Understanding the effects of atmospheric conditions with respect to microwave propagation and performance is critical to the design and placement of microwave antennas for modern communication systems. Weather data acquisition in the state of Florida is underdeveloped and the published effects of weather on microwave communications are limited to general models based on large regional climate models. The goal of this research is to correlate atmospheric conditions and microwave transmission via the existing Florida Department of Transportation (FDOT) Road Weather Information System (RWIS) network, new Environmental Sensor Station (ESS) sites, and Harris Corporation network management software – Netboss. The microwave radios in the FDOT microwave infrastructure through powerful Netboss scripting tools and options are utilized to record the received signal level (RSL) output of the microwave radios for signal analysis. This RSL data is analyzed and correlated with the acquired ESS weather data to determine basic atmospheric effects on microwave propagation.
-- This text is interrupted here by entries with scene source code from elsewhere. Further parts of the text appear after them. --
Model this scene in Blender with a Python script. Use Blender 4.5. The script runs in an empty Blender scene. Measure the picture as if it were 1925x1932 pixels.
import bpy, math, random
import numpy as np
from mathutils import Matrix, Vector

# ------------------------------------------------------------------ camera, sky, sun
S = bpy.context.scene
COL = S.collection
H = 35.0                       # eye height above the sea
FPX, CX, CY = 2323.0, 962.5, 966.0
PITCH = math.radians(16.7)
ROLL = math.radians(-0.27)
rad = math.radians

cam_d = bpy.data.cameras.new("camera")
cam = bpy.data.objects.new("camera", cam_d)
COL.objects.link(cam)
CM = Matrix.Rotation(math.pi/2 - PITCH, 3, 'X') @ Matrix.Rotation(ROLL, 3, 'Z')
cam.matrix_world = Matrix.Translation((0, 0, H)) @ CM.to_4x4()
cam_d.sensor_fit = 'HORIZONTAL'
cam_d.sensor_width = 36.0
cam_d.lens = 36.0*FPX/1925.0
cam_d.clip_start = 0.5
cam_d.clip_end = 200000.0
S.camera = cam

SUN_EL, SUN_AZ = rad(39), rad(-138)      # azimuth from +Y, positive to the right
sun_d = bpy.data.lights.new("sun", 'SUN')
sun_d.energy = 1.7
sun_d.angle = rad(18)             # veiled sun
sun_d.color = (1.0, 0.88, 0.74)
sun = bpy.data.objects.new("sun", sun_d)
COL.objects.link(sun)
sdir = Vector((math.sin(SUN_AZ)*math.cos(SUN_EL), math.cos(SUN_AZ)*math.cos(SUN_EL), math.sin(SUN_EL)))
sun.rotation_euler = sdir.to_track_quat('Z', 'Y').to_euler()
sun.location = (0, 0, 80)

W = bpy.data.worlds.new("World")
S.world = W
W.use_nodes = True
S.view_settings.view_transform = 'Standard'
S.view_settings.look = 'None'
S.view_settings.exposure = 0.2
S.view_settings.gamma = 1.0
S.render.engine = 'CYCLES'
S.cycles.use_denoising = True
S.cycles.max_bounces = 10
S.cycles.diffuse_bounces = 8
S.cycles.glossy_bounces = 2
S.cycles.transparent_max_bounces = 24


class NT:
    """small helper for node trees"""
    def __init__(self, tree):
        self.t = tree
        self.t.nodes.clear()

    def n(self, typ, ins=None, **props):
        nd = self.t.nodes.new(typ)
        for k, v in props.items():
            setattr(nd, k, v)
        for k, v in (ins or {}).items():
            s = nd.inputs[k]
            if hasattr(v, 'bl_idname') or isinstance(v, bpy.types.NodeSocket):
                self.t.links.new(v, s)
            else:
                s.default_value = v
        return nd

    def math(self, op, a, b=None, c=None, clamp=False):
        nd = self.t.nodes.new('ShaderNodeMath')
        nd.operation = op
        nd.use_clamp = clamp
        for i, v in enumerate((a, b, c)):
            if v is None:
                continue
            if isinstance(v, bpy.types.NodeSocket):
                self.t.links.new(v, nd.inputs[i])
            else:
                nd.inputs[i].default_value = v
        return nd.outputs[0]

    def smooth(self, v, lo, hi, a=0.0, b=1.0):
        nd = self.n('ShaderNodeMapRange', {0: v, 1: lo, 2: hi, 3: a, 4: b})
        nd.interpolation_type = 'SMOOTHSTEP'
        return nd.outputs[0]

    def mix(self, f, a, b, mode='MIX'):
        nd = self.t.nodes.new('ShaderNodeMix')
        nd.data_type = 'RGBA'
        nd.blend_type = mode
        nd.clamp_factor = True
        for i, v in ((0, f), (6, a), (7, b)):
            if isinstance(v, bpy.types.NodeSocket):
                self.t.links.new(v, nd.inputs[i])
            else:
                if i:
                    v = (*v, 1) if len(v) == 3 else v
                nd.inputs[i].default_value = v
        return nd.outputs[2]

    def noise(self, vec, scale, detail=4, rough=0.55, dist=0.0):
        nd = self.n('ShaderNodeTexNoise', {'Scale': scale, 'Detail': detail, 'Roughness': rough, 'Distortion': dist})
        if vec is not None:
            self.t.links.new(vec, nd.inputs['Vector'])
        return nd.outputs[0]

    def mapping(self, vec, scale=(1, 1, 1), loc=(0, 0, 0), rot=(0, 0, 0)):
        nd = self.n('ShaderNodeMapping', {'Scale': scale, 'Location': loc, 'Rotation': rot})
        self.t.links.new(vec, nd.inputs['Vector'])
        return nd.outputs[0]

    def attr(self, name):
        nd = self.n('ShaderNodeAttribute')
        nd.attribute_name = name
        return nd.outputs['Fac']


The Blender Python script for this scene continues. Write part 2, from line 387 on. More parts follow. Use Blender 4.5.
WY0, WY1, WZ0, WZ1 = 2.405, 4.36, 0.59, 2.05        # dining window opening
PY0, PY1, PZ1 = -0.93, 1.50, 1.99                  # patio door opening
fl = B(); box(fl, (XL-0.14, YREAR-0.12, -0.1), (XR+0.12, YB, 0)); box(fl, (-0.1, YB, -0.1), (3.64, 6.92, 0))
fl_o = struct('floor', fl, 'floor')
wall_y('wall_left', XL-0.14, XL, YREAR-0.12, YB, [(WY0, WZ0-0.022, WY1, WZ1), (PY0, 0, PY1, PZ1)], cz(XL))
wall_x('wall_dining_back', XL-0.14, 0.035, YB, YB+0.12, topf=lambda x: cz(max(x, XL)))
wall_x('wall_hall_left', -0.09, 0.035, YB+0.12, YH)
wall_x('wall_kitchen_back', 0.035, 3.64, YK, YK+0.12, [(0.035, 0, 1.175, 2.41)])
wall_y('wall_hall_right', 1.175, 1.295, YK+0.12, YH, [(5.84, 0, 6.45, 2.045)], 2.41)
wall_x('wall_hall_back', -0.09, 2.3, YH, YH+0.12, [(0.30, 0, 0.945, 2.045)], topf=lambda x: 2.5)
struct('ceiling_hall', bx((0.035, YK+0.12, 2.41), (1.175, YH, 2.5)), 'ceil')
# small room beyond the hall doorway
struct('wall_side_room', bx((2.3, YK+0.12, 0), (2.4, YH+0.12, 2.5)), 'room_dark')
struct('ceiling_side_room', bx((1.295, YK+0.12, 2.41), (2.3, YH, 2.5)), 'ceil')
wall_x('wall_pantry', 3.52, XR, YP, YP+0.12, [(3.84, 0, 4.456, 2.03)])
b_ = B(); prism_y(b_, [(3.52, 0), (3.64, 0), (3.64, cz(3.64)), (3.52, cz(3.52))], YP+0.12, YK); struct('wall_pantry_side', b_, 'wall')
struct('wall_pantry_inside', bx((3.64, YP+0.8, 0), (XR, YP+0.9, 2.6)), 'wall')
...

Methods for analysis of correlated data include existing atmospheric attenuation models, such as the Global (Crane) and International Telecommunications Union (ITU) models, and empirical methods such as the Fast Fourier Transform (FFT), Short Time Fourier Transform (STFT), Discrete Wavelet Transform (DWT) and wavelet decomposition, and correlation analysis of each method used. The data is treated as a discrete non-stationary signal. Results do not show a clear correlation between receiver signal level (RSL) and weather parameters for several of the test methods. Testing the correlation and cross correlation of the raw data yielded weak correlation. The simulation of rain attenuation via the ITU model displayed weak insignificant results for the sets of RSL data. The FFT and STFT both incorporate too much noise and distortion to accurately compute a correlation.
Wavelet decomposition shows a strong correlation between several weather parameters and a weak correlation for others. This result confirms the wavelet decomposition analysis and agrees with trends found in the RSL and weather parameters. Further analysis points to multipath fading and atmospheric ducting. During early hours of the morning, reflections from moist surfaces, such as tree foliage and other terrestrial objects, water vapor and dew will cause transmitted signals to reach the receive antenna out of phase, which will cause attenuation or gain while atmospheric ducting will cause gain in the RSL and is visible in the acquired data. It is concluded that weather conditions such as water vapor, mist, and rising fog have an effect on microwave propagation.